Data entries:
______

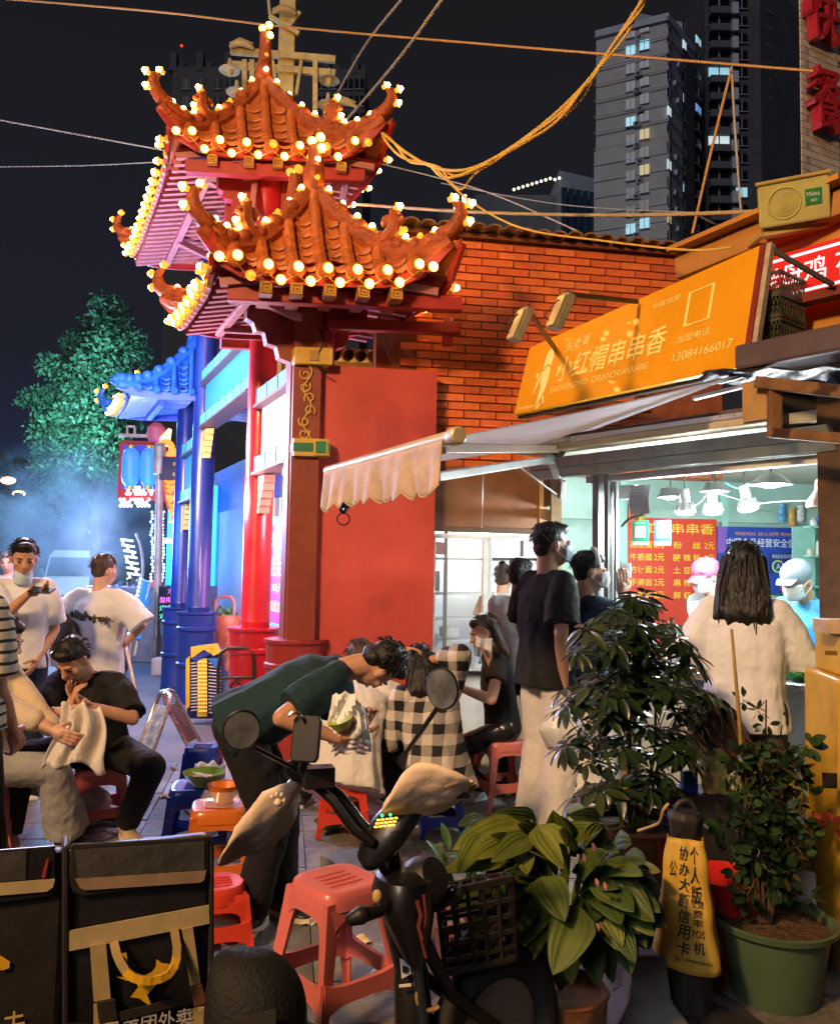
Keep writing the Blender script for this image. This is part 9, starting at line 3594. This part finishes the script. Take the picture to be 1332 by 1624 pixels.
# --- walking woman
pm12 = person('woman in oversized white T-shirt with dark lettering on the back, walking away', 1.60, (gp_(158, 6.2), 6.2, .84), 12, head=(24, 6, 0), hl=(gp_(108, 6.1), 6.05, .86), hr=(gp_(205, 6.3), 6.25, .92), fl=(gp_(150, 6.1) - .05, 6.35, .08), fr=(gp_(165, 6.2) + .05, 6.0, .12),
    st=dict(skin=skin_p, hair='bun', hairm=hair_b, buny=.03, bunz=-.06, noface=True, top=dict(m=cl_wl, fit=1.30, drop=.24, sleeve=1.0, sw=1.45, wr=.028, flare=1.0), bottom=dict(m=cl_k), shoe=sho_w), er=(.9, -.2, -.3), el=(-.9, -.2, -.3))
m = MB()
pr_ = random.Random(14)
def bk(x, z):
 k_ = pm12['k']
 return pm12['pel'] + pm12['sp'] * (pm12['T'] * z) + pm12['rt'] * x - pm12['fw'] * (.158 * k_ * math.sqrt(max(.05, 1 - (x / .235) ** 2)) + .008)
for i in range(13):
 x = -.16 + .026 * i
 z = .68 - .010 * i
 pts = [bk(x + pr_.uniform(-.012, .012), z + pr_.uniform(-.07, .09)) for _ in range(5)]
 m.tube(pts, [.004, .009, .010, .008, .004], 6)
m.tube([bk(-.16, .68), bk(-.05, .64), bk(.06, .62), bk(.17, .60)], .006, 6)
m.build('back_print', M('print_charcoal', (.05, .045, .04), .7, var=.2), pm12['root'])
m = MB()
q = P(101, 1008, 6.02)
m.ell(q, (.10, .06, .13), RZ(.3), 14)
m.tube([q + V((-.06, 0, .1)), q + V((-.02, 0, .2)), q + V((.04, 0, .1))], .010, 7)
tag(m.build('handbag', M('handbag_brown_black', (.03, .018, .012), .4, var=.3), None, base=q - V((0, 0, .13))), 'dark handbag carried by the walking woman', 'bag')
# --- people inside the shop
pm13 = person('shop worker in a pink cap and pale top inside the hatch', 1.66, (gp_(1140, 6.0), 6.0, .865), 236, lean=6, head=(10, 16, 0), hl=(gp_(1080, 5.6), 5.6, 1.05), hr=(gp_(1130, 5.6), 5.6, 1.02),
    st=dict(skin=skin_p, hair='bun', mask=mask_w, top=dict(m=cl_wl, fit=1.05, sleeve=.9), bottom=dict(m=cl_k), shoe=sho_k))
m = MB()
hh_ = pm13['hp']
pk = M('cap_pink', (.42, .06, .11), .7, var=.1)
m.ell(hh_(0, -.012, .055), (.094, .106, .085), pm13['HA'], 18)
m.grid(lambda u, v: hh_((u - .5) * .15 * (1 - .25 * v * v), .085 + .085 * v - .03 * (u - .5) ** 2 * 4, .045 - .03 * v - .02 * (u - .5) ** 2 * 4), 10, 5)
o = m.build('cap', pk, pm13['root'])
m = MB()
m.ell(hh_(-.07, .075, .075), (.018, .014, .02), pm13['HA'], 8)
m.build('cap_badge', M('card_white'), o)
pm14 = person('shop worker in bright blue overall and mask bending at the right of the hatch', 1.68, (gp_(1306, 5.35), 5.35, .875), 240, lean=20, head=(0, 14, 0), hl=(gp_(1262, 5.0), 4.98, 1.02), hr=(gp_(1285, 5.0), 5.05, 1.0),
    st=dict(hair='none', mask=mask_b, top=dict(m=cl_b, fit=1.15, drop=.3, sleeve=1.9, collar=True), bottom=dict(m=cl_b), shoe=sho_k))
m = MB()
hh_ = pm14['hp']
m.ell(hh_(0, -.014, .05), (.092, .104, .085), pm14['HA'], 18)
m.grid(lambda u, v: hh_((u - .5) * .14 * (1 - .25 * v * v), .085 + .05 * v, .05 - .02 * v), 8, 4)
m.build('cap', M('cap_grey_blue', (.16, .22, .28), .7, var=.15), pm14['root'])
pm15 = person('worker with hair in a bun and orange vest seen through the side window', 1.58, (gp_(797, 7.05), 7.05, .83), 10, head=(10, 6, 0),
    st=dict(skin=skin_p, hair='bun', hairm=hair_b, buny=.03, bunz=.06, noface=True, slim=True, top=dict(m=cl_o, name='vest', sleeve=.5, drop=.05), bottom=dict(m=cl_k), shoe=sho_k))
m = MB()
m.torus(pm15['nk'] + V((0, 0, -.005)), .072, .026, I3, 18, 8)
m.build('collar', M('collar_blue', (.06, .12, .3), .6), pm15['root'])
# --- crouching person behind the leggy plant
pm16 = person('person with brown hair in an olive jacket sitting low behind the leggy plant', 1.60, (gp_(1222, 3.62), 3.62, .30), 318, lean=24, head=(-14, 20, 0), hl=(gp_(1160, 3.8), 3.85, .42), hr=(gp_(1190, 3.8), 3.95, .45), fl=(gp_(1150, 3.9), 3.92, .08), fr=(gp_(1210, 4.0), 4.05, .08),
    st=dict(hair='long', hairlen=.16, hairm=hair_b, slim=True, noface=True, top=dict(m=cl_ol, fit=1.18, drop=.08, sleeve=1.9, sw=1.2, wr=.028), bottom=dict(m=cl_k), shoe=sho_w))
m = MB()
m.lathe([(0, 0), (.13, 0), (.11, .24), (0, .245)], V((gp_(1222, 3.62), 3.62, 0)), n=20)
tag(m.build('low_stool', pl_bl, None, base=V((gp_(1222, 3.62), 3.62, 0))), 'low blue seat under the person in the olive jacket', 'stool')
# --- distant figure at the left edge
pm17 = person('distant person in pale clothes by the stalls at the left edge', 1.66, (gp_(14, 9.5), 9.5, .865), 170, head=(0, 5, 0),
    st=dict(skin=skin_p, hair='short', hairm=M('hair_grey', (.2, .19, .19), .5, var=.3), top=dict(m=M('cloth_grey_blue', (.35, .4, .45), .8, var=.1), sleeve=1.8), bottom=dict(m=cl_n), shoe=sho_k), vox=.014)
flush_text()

______

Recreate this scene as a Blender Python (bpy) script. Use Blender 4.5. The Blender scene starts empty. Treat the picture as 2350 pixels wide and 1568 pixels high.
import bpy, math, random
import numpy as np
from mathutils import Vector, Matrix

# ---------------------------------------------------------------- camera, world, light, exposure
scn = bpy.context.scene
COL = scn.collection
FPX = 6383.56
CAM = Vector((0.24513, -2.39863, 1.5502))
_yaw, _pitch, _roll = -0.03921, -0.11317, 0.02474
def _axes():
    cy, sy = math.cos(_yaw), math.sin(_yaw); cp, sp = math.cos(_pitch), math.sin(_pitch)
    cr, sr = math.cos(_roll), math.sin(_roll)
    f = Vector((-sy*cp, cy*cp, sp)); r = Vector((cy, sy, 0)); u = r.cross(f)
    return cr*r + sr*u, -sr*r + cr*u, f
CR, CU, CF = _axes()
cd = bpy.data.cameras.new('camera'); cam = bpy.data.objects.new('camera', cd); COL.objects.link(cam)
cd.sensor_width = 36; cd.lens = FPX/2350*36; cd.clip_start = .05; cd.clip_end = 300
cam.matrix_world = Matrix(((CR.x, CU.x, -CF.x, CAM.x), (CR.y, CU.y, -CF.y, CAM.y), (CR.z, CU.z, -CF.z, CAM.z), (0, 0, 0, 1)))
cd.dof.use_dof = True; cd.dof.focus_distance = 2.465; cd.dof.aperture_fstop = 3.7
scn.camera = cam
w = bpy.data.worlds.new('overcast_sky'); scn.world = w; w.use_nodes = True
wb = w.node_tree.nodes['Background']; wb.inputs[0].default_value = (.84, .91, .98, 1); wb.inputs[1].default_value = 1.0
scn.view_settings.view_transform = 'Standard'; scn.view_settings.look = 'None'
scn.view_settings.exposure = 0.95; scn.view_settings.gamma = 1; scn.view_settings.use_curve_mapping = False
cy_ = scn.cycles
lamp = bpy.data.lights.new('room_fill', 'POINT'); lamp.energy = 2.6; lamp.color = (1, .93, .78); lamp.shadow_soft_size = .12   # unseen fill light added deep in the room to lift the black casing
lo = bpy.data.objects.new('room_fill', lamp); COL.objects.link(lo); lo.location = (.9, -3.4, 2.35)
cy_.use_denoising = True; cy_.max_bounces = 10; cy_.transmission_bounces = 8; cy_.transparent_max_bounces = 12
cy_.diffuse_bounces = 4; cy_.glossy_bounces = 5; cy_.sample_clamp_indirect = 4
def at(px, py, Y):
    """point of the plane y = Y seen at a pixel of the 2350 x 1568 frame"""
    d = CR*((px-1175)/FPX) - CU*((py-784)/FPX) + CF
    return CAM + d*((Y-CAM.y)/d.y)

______

## Instructions to follow
Copy all lines in the listing above where the string "Blender" appears.

## Answer below
Keep writing the Blender script for this image. This is part 9, starting at line 3594. This part finishes the script. Take the picture to be 1332 by 1624 pixels.
Recreate this scene as a Blender Python (bpy) script. Use Blender 4.5. The Blender scene starts empty. Treat the picture as 2350 pixels wide and 1568 pixels high.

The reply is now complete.